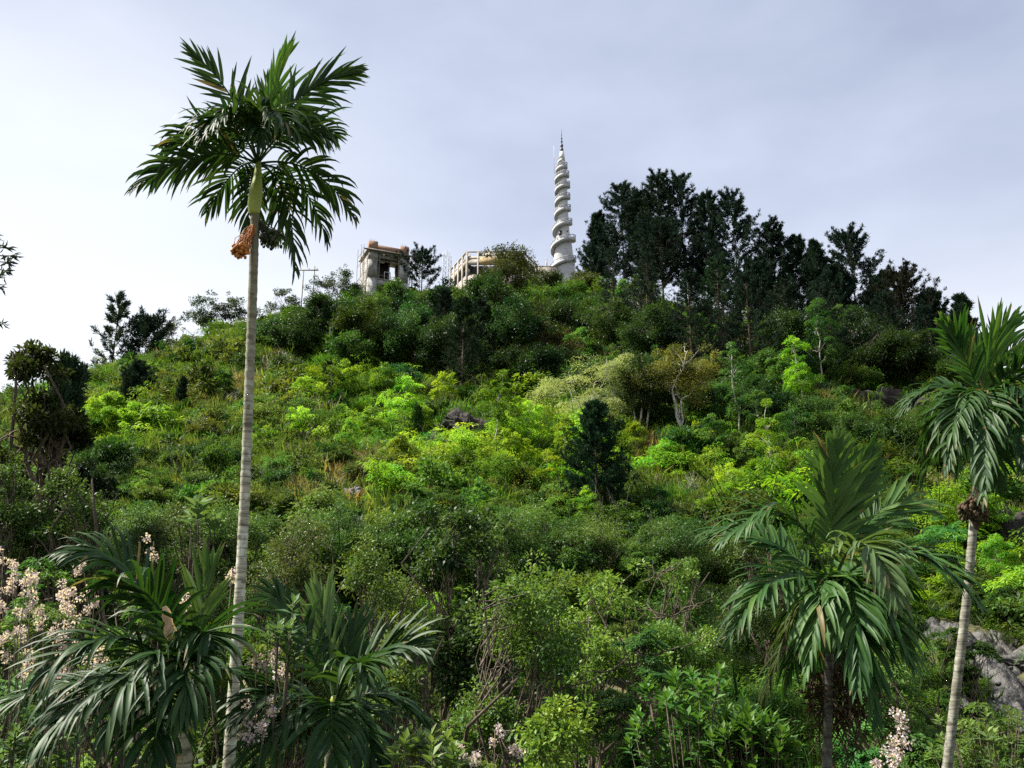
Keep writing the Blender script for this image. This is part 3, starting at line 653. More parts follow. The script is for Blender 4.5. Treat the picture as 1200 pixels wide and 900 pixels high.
for px, base, top, wd, Y, c, lb in [
    (702, 350, 252, 30, 275, DARKPINE, 'slim dark pine standing nearest the white tower'),
    (733, 375, 222, 70, 270, DARKPINE, 'tall dark pine at the left end of the ridge grove'),
    (757, 375, 228, 62, 266, DARKPINE, 'dark pine tucked between the left end pine and the tallest pine'),
    (779, 380, 207, 62, 262, DARKPINE, 'tallest dark pine of the ridge grove with a pointed tip'),
    (807, 385, 209, 64, 260, DARKPINE, 'dark pointed pine directly right of the tallest pine'),
    (835, 390, 232, 52, 256, DARKPINE, 'dark pine at the right shoulder of the big ridge grove'),
    (871, 400, 232, 82, 252, DARKPINE, 'broad dark pine standing alone right of the big grove'),
    (916, 408, 264, 58, 246, DARKPINE, 'dark pine with a forked top in the middle of the right ridge'),
    (943, 412, 280, 52, 243, DARKPINE, 'dark pine leaning against the forked pine on its right'),
    (971, 415, 285, 36, 238, PINE, 'narrow spiky pine in the gap before the big broad pine'),
    (1011, 420, 275, 88, 235, DARKPINE, 'big broad dark pine on the lower right ridge'),
    (1068, 425, 322, 92, 226, (.02, .022, .014), 'round topped brownish dark pine near the right ridge end'),
    (1098, 428, 345, 52, 222, DARKPINE, 'low dark pine behind the cropped palm fronds'),
    (1137, 428, 350, 38, 218, PINE, 'small grey pine seen between the fronds of the cropped palm'),
    (895, 415, 310, 55, 243, DARKPINE, 'shorter dark pine filling in below the forked pine'),
    (780, 392, 262, 74, 254, DARKPINE, 'dark pine standing in front of the tallest pine'),
    (985, 420, 318, 50, 232, DARKPINE, 'short dark pine left under the big broad pine'),
    (1040, 425, 325, 48, 230, DARKPINE, 'short dark pine right under the big broad pine')]:
    plant('pine', 'pine_tree', 'pine tree', lb, px, base, top, wd, c, Y, GP)
GL = 'trees along the left of the ridge'
plant('thinpine', 'pine_tree', 'pine tree', 'open sparse pine on the left skyline with sky showing through', 127, 468, 350, 58, PINE, 180, GL)
plant('thinpine', 'pine_tree', 'pine tree', 'thick blue green pine right of the open sparse pine', 162, 478, 376, 62, DARKPINE, 178, GL)
plant('denseconifer', 'conifer_tree', 'conifer', 'dense dark conifer at the foot of the thick left pine', 155, 480, 425, 52, DARKPINE, None, GL)
plant('thinpine', 'pine_tree', 'pine tree', 'gaunt pine right of the unfinished building', 493, 372, 297, 48, DARKPINE, 248)
plant('thinpine', 'pine_tree', 'pine tree', 'thin pine hanging over the gap below the white tower', 693, 352, 292, 34, DARKPINE, 270)
plant('thinpine', 'pine_tree', 'pine tree', 'half hidden pine behind the left dark tree at the skyline', 70, 505, 425, 50, PINE, 95)
for px, base, top, wd, lb in [(203, 418, 366, 50, 'wispy grey tree on the left skyline next to the thick pine'), (240, 405, 347, 62, 'tallest wispy tree on the left skyline'),
                              (272, 395, 348, 56, 'wispy tree on the skyline just left of the tall palm trunk'), (186, 425, 378, 36, 'small wispy tree at the left end of the wispy row'),
                              (385, 362, 326, 58, 'pale wispy tree beside the twin power poles'), (408, 358, 318, 44, 'wispy tree touching the left side of the unfinished building'),
                              (330, 370, 338, 44, 'low wispy tree on the skyline between the palm trunk and the power poles')]:
    plant('wispy', 'skyline_tree', 'tree', lb, px, base, top, wd, (.04, .06, .035), None if px > 300 else 205, GL)
GR = 'leafy trees along the hill top'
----
Quote all the lines above exactly as given. Do not include the pictures.

Keep writing the Blender script for this image. This is part 3, starting at line 653. More parts follow. The script is for Blender 4.5. Treat the picture as 1200 pixels wide and 900 pixels high.
for px, base, top, wd, Y, c, lb in [
    (702, 350, 252, 30, 275, DARKPINE, 'slim dark pine standing nearest the white tower'),
    (733, 375, 222, 70, 270, DARKPINE, 'tall dark pine at the left end of the ridge grove'),
    (757, 375, 228, 62, 266, DARKPINE, 'dark pine tucked between the left end pine and the tallest pine'),
    (779, 380, 207, 62, 262, DARKPINE, 'tallest dark pine of the ridge grove with a pointed tip'),
    (807, 385, 209, 64, 260, DARKPINE, 'dark pointed pine directly right of the tallest pine'),
    (835, 390, 232, 52, 256, DARKPINE, 'dark pine at the right shoulder of the big ridge grove'),
    (871, 400, 232, 82, 252, DARKPINE, 'broad dark pine standing alone right of the big grove'),
    (916, 408, 264, 58, 246, DARKPINE, 'dark pine with a forked top in the middle of the right ridge'),
    (943, 412, 280, 52, 243, DARKPINE, 'dark pine leaning against the forked pine on its right'),
    (971, 415, 285, 36, 238, PINE, 'narrow spiky pine in the gap before the big broad pine'),
    (1011, 420, 275, 88, 235, DARKPINE, 'big broad dark pine on the lower right ridge'),
    (1068, 425, 322, 92, 226, (.02, .022, .014), 'round topped brownish dark pine near the right ridge end'),
    (1098, 428, 345, 52, 222, DARKPINE, 'low dark pine behind the cropped palm fronds'),
    (1137, 428, 350, 38, 218, PINE, 'small grey pine seen between the fronds of the cropped palm'),
    (895, 415, 310, 55, 243, DARKPINE, 'shorter dark pine filling in below the forked pine'),
    (780, 392, 262, 74, 254, DARKPINE, 'dark pine standing in front of the tallest pine'),
    (985, 420, 318, 50, 232, DARKPINE, 'short dark pine left under the big broad pine'),
    (1040, 425, 325, 48, 230, DARKPINE, 'short dark pine right under the big broad pine')]:
    plant('pine', 'pine_tree', 'pine tree', lb, px, base, top, wd, c, Y, GP)
GL = 'trees along the left of the ridge'
plant('thinpine', 'pine_tree', 'pine tree', 'open sparse pine on the left skyline with sky showing through', 127, 468, 350, 58, PINE, 180, GL)
plant('thinpine', 'pine_tree', 'pine tree', 'thick blue green pine right of the open sparse pine', 162, 478, 376, 62, DARKPINE, 178, GL)
plant('denseconifer', 'conifer_tree', 'conifer', 'dense dark conifer at the foot of the thick left pine', 155, 480, 425, 52, DARKPINE, None, GL)
plant('thinpine', 'pine_tree', 'pine tree', 'gaunt pine right of the unfinished building', 493, 372, 297, 48, DARKPINE, 248)
plant('thinpine', 'pine_tree', 'pine tree', 'thin pine hanging over the gap below the white tower', 693, 352, 292, 34, DARKPINE, 270)
plant('thinpine', 'pine_tree', 'pine tree', 'half hidden pine behind the left dark tree at the skyline', 70, 505, 425, 50, PINE, 95)
for px, base, top, wd, lb in [(203, 418, 366, 50, 'wispy grey tree on the left skyline next to the thick pine'), (240, 405, 347, 62, 'tallest wispy tree on the left skyline'),
                              (272, 395, 348, 56, 'wispy tree on the skyline just left of the tall palm trunk'), (186, 425, 378, 36, 'small wispy tree at the left end of the wispy row'),
                              (385, 362, 326, 58, 'pale wispy tree beside the twin power poles'), (408, 358, 318, 44, 'wispy tree touching the left side of the unfinished building'),
                              (330, 370, 338, 44, 'low wispy tree on the skyline between the palm trunk and the power poles')]:
    plant('wispy', 'skyline_tree', 'tree', lb, px, base, top, wd, (.04, .06, .035), None if px > 300 else 205, GL)
GR = 'leafy trees along the hill top'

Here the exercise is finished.